Language of Vision, like the other textbooks of design discussed in this paper, asserts abstract visual form as the basis of a new “writing” that would wash verbal expression of its ambiguities. In Moholy’s notion of the “typophoto,” for example, the image could clarify a verbal text or replace it completely. Walter Benjamin offered an alternative image/text relationship in his 1934 essay “The Author as Producer”: “What we require of the photographer is the ability to give his picture the caption that wrenches it from modish commerce… But we shall make this demand most forcefully when we—the writers—take up photography.” According to Benjamin, the image would not render the text transparent, exposing it to view, but instead the caption would transform the meaning and function of the image.

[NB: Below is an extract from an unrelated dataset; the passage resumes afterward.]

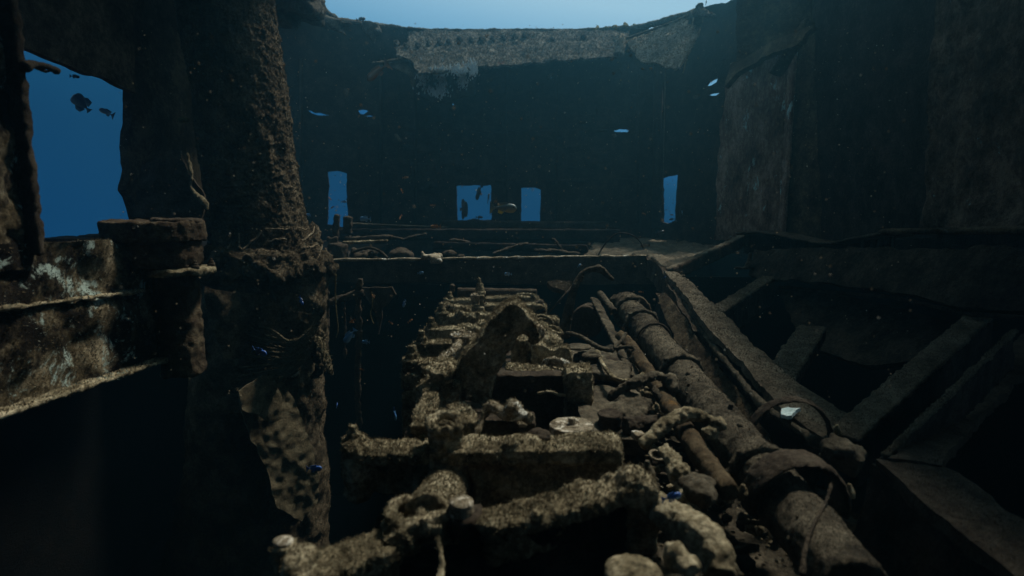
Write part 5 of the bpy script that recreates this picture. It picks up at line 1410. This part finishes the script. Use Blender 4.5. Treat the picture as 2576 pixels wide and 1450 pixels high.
def make_fish(kind):
    L_ = 1.0
    H_, W_, mb, mf, fork, bend = {'blue': (.40, .16, 'f_blue', 'f_blue', .16, .15), 'pale': (.44, .16, 'f_pale', 'f_pale', .14, 0), 'orange': (.30, .13, 'f_orange', 'f_orange', .20, .2), 'brown': (.30, .13, 'f_brown', 'f_brown', .2, .3), 'silver': (.36, .14, 'f_silver', 'f_silver', .2, .05), 'dark': (.36, .14, 'f_dark', 'f_dark', .18, 0), 'grey': (.34, .14, 'f_grey', 'f_grey', .22, .3), 'bat': (.95, .12, 'f_dark', 'f_dark', .06, 0), 'angel': (.70, .12, 'f_grey', 'f_grey', .10, 0)}[kind]
    t = bpy.data.objects.new('fish', None)
    t.empty_display_size = .1
    COL.objects.link(t)
    raw('body', fish_body('body', L_, H_, W_, bend=bend), M[mb], t)
    ty = bend * .49 * L_
    f = fork
    raw('tail_fin', fin_mesh('tail_fin', [(-.30, .03), (-.36, .06), (-.50, .06 + f), (-.45, .0), (-.50, -.06 - f), (-.36, -.06), (-.30, -.03)], .012, ty), M[mf], t, smooth=False)
    h = H_ / 2
    if kind in ('bat', 'angel'):
        raw('dorsal_fin', fin_mesh('dorsal_fin', [(.25, h * .6), (.0, h * 1.15), (-.25, h * 1.1), (-.32, h * .3), (0, .1)], .012), M[mf], t, smooth=False)
        raw('anal_fin', fin_mesh('anal_fin', [(.15, -h * .7), (-.05, -h * 1.15), (-.25, -h * 1.05), (-.32, -h * .3), (0, -.1)], .012), M[mf], t, smooth=False)
    else:
        raw('dorsal_fin', fin_mesh('dorsal_fin', [(.22, h * .82), (.12, h * 1.28), (-.12, h * 1.12), (-.24, h * .95), (-.20, h * .35), (.1, h * .6)], .012, bend * .05), M[mf], t, smooth=False)
        raw('anal_fin', fin_mesh('anal_fin', [(.02, -h * .82), (-.06, -h * 1.25), (-.20, -h * .95), (-.18, -h * .35)], .012, bend * .1), M['f_yellow' if kind == 'silver' else mf], t, smooth=False)
        raw('pectoral_fin', fin_mesh('pectoral_fin', [(.16, -.02), (.02, -h * .9), (-.04, -h * .6), (.10, .0)], .010, -W_ / 2 * 1.05), M[mf], t, smooth=False)
    for sy in (-1, 1):
        bm = bmesh.new()
        bmesh.ops.create_icosphere(bm, subdivisions=1, radius=.028)
        me = bpy.data.meshes.new('eye'); bm.to_mesh(me); bm.free()
        raw('eye', me, M['eye'], t, (.38, sy * W_ * .30, H_ * .10))
    return t
FP = {}
def fish(kind, x, y, Y, lpx, head, pitch, label, group=None):
    "head: compass angle of the nose (0 = to the right, 180 = to the left), pitch nose up"
    L_ = lpx / F * Y * 1.1
    if kind not in FP:
        FP[kind] = o = make_fish(kind)
    else:
        o = copy_tree(FP[kind])
    o.location = P(x, y, Y)
    o.rotation_euler = (0, -R(pitch), R(head))
    o.scale = (L_, L_, L_)
    setp(o, label, 'fish', group)
    return o
fish('silver', 1266, 524, 6.6, 62, -8, -2, 'silvery fish with yellow belly fin swimming right in front of the middle openings')
fish('bat', 1167, 527, 11.5, 42, 70, 0, 'tall dark batfish silhouette inside the larger square opening')
fish('dark', 1205, 484, 12.5, 44, 120, -48, 'dark slender fish diving through the larger square opening')
fish('dark', 1228, 500, 12.5, 26, 80, 55, 'dark fish at the right edge of the larger square opening')
fish('dark', 1206, 547, 12.0, 16, 0, 0, 'tiny dark fish at the foot of the larger square opening')
fish('angel', 205, 260, 4.9, 44, 200, 50, 'larger grey fish with tall spread fins in the big blue opening')
fish('grey', 270, 284, 5.1, 36, 185, 25, 'slim forked tail fish in the big blue opening, right of the larger one')
fish('dark', 188, 193, 5.2, 20, 10, -5, 'small dark fish near the top of the big blue opening')
fish('brown', 948, 182, 9.5, 62, 215, -40, 'brownish curved fish head down below the weedy flap')
fish('dark', 908, 49, 12.5, 20, 15, 15, 'small fish touching the skyline above the weedy flap')
fish('dark', 1776, 8, 10.5, 14, 60, 60, 'small fish above the twisted stub at the top edge')
fish('orange', 1096, 570, 7.6, 24, 185, 0, 'bright orange fish just above the long thin rail')
for (x, y, l_, hd_, pt_, lab) in [(1020, 447, 14, 10, 5, 'orange fish on the dark wall above the long rail, upper one'), (1010, 480, 12, 250, 50, 'orange fish below the upper one on the dark wall'), (1007, 547, 14, 250, -50, 'orange fish above the middle of the long rail'), (830, 500, 9, 240, 50, 'orange fish at the left edge of the narrow doorway, upper'), (836, 522, 9, 200, -40, 'orange fish at the left edge of the narrow doorway, lower'), (1088, 517, 12, 190, 0, 'faint orange fish left of the larger square opening'), (1690, 541, 8, 0, 0, 'orange speck fish in the blue slot'), (1620, 538, 10, 150, 20, 'orange fish above the far end of the side deck')]:
    fish('orange', x, y, 10.0, l_, hd_, pt_, lab)
for (k_, x, y, Y, l_, hd_, pt_, lab) in [('pale', 919, 551, 8.2, 26, 175, 0, 'pale blue fish swimming left above the long rail'), ('pale', 776, 541, 8.5, 14, 150, 10, 'pale blue fish beside the column shoulder'), ('pale', 866, 508, 8.8, 12, 10, 0, 'pale fish crossing the narrow doorway'),
    ('pale', 1278, 690, 6.2, 18, 180, 0, 'pale blue fish in front of the coaming, above the engine'), ('pale', 1457, 669, 5.9, 14, 40, 20, 'small bright blue fish left of the hooked hose tip'), ('pale', 1058, 687, 6.5, 14, 10, 5, 'pale fish in front of the coaming, left part'),
    ('pale', 1017, 764, 5.2, 22, 130, -55, 'pale fish nose down in the dark left of the engine'), ('pale', 880, 845, 4.4, 40, 200, -50, 'largest pale fish in the dark gap between column and engine'), ('pale', 920, 861, 4.5, 20, 170, 0, 'small blue fish right of the largest pale fish'),
    ('blue', 848, 1020, 4.0, 14, 100, 40, 'tiny bright blue fish beside the hanging cloth'), ('blue', 995, 1044, 3.0, 34, 100, -65, 'deep blue fish nose down left of the engine'), ('blue', 790, 1180, 3.6, 38, 5, 2, 'bright blue fish in front of the hanging cloth'),
    ('blue', 651, 886, 3.6, 44, -15, -12, 'large blue fish in front of the dark column foot'), ('blue', 757, 757, 4.6, 26, -40, -45, 'blue fish at the upper edge of the gathered net'), ('blue', 1690, 1252, 1.9, 50, 10, 14, 'dark blue fish over the rubble right of the nearest head'),
    ('blue', 1672, 698, 5.2, 8, 10, 30, 'tiny blue fish on the diagonal girder top'), ('pale', 1716, 535, 10.5, 10, 90, 60, 'pale sliver fish right of the blue slot')]:
    fish(k_, x, y, Y, l_, hd_, pt_, lab)
for (x, y, l_, hd_, pt_, lab) in [(886, 808, 16, 200, -30, 'orange fish deep in the dark gap, left of the short weed strand'), (938, 745, 12, 250, 50, 'orange fish by the top of the short weed strand'), (1032, 808, 14, 30, 30, 'orange fish in the dark beside the fourth stud'), (983, 813, 14, 340, -30, 'orange fish between the weed strand and the engine'), (910, 930, 12, 180, 10, 'orange fish low in the dark gap'), (1612, 735, 12, 170, 0, 'orange fish beneath the coaming above the big pipe'), (886, 812, 9, 20, 0, 'tiny orange fish beside the left one in the dark gap')]:
    fish('orange', x, y, 4.8, l_, hd_, pt_, lab)
fish('dark', 1690, 552, 10.5, 12, 175, -5, 'upper of two dark fish at the bottom of the blue slot')
fish('dark', 1697, 558, 10.4, 12, 5, 5, 'lower of two dark fish at the bottom of the blue slot')
fish('brown', 1622, 618, 8.0, 22, 185, -5, 'dull red fish resting over the side deck')
fish('dark', 1660, 586, 8.6, 24, 10, 12, 'dark fish over the far part of the side deck')
for k in range(22):
    fish('dark', random.uniform(1664, 1698), random.uniform(452, 535), random.uniform(13.9, 15.5), random.uniform(2.5, 4.5), random.uniform(0, 360), random.uniform(-40, 40), 'tiny fish of the shoal seen through the blue slot', 'shoal in the blue slot')
for k in range(14):
    fish('dark', random.uniform(828, 870), random.uniform(440, 530), random.uniform(14.5, 16), random.uniform(2.5, 4.5), random.uniform(0, 360), random.uniform(-40, 40), 'tiny fish of the shoal seen through the narrow doorway', 'shoal in the narrow doorway')
# suspended particles
m = MB()
for k in range(3000):
    Y = random.uniform(1.5, 12)
    x, y = random.uniform(300, 2300), random.uniform(60, 1000)
    if Y > 6 and y > 640: continue
    if Y > 3.2 and y > 850: continue
    s_ = random.choice((.0022, .003, .004, .005)) * (.6 + Y * .07)
    bmesh.ops.create_icosphere(m.bm, subdivisions=1, radius=s_, matrix=Matrix.Translation(P(x, y, Y)))
setp(m.build('drifting_particles', M['silt_pale']), 'pale particles drifting in the water', 'particles', kind='stuff')
# ================================================================== fine algae fuzz standing on the silted surfaces
def fuzz(root, n, ln_, wd_, mats, mat, seed=1, zmin=None, skip=()):
    rs = np.random.RandomState(seed)
    bpy.context.view_layer.update()
    tris, nrm, areas = [], [], []
    def walk(o):
        for ch in o.children:
            walk(ch)
        if o.type == 'MESH' and o.data.materials and o.data.materials[0].name in mats and o.name.split('.')[0] not in skip:
            me = o.data
            me.calc_loop_triangles()
            k = len(me.loop_triangles)
            if not k: return
            vi = np.empty(k * 3, np.int32); me.loop_triangles.foreach_get('vertices', vi)
            co = np.empty(len(me.vertices) * 3); me.vertices.foreach_get('co', co)
            mw = np.array(o.matrix_world)
            co = co.reshape(-1, 3) @ mw[:3, :3].T + mw[:3, 3]
            t3 = co[vi.reshape(-1, 3)]
            nr_ = np.cross(t3[:, 1] - t3[:, 0], t3[:, 2] - t3[:, 0])
            a_ = np.linalg.norm(nr_, axis=1)
            nr_ = nr_ / (a_[:, None] + 1e-12)
            c_ = t3.mean(1)
            wgt = a_ / (np.maximum(c_[:, 1], 1.0) ** 1.2) * (0.06 + np.clip(nr_[:, 2], 0, 1) + .35 * np.clip(nr_[:, 0], 0, 1))
            wgt = np.where(np.einsum('ij,ij->i', nr_, np.array([0, 0, ZE]) - c_) > -.3 * np.linalg.norm(c_, axis=1), wgt, 0)
            if zmin is not None: wgt = np.where(c_[:, 2] > zmin, wgt, 0)
            tris.append(t3); nrm.append(nr_); areas.append(np.maximum(wgt, 0))
    walk(root)
    if not tris: return
    t3, nr_, wg = np.concatenate(tris), np.concatenate(nrm), np.concatenate(areas)
    idx = rs.choice(len(t3), n, p=wg / wg.sum())
    r1, r2 = np.sqrt(rs.rand(n, 1)), rs.rand(n, 1)
    T3 = t3[idx]
    p = T3[:, 0] * (1 - r1) + T3[:, 1] * (r1 * (1 - r2)) + T3[:, 2] * (r1 * r2)
    d = nr_[idx] + rs.normal(0, .45, (n, 3)) + np.array([0, 0, .3])
    d /= np.linalg.norm(d, axis=1)[:, None]
    sz = (p[:, 1:2] / 3.0) ** .5
    L3 = ln_ * sz * rs.uniform(.4, 1.5, (n, 1))
    sd = np.cross(d, rs.normal(0, 1, (n, 3)))
    sd /= np.linalg.norm(sd, axis=1)[:, None] + 1e-9
    sd2 = np.cross(d, sd)
    w3 = wd_ * sz * rs.uniform(.6, 1.3, (n, 1))
    base = p - d * L3 * .25
    V = np.stack([base + sd * w3, base - sd * w3 * .5 + sd2 * w3 * .87, base - sd * w3 * .5 - sd2 * w3 * .87, p + d * L3], 1).reshape(-1, 3)
    q = np.arange(n)[:, None] * 4
    Fq = np.concatenate([q + [0, 1, 3], q + [1, 2, 3], q + [2, 0, 3]], 1).reshape(-1, 3)
    me = bpy.data.meshes.new('algae_fuzz')
    me.from_pydata(V.tolist(), [], Fq.tolist())
    o = finish('algae_fuzz', me, mat, root, 0, None, False)
    o['kind'] = 'stuff'
    return o
bake()
fuzz(eng, 60000, .012, .0026, ('silted_metal', 'pale_encrusted_metal'), M['fuzz'], 1, zr(-1.75))
fuzz(col_t, 26000, .012, .003, ('netted_column', 'frayed_rope'), M['fuzz_dark'], 2)
fuzz(bp, 9000, .006, .0022, ('silted_pipe',), M['pipe'], 3)
fuzz(br, 9000, .012, .005, ('algae_plate',), M['fuzz_grey'], 4)
fuzz(rf, 3000, .012, .005, ('tan_algae_plate',), M['fuzz'], 5)
fuzz(lp, 5000, .012, .003, ('peeling_left_plate', 'silted_metal'), M['leftplate'], 6)
fuzz(nt_, 4000, .02, .004, ('netted_column', 'rotten_cloth'), M['cloth'], 7)
for o_ in QUADS:
    if o_.parent is None and o_.get('label') and o_.name.split('.')[0] not in ('shadowed_plate',): fuzz(o_, 1800, .007, .0022, ('silted_girder', 'silted_flange', 'mottled_near_plate'), M['fuzz_dark'], 11)
fuzz(dg_, 5000, .008, .0022, ('silted_flange', 'silted_pipe'), M['fuzz_dark'], 12)
fuzz(bw, 9000, .010, .004, ('dark_bulkhead',), M['girder'], 8)
fuzz(lw, 3000, .010, .004, ('dark_bulkhead',), M['girder'], 9)
# ================================================================== HAZE
hz = MB().box((0, 7, 5.0), (33.5, 33.6, 13.5))
hm = bpy.data.materials.new('water_haze')
hm.use_nodes = True
t = hm.node_tree
t.nodes.clear()
pv = nn('ShaderNodeVolumePrincipled', t)
pv.inputs['Color'].default_value = (0.165, 0.54, 0.76, 1)
pv.inputs['Density'].default_value = 0.0140
pv.inputs['Anisotropy'].default_value = 0.78
ho = nn('ShaderNodeOutputMaterial', t)
t.links.new(pv.outputs[0], ho.inputs['Volume'])
setp(hz.build('haze', hm, smooth=False), kind='stuff')
bake()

This paper has been an attempt to revalue—in a positive rather than a destructive way—some of the fundamental theory of modern graphic design. Benjamin called writers to take up the camera; the intention behind my own study of design history and theory is to eventually influence designers to take up writing. Benjamin’s “author-as-producer” would have been able to juxtapose image and text; the skills of a graphic designer/writer would allow her not only to juxtapose but also to penetrate: to analyse images with the “language” of both words and graphics, and to determine the format in which a message might be framed. Despite the hostility expressed towards writing in these brilliant and influential textbooks of design, the notational “vocabulary” of form that develops out of them is rich in associative, culturally communicative meaning. The visual “language” of the diagram, as demonstrated by the some of the examples of graphic design published in Kepes’s text, is not a transparent filter for self-evident meaning, but rather a transforming, metaphoric code.
“Writing Lessons: Modern Design Theory,” unpublished essay by Ellen Lupton, written for graduate seminar taught by Rosemary Bletter, City University of New York Graduate Center, 1988.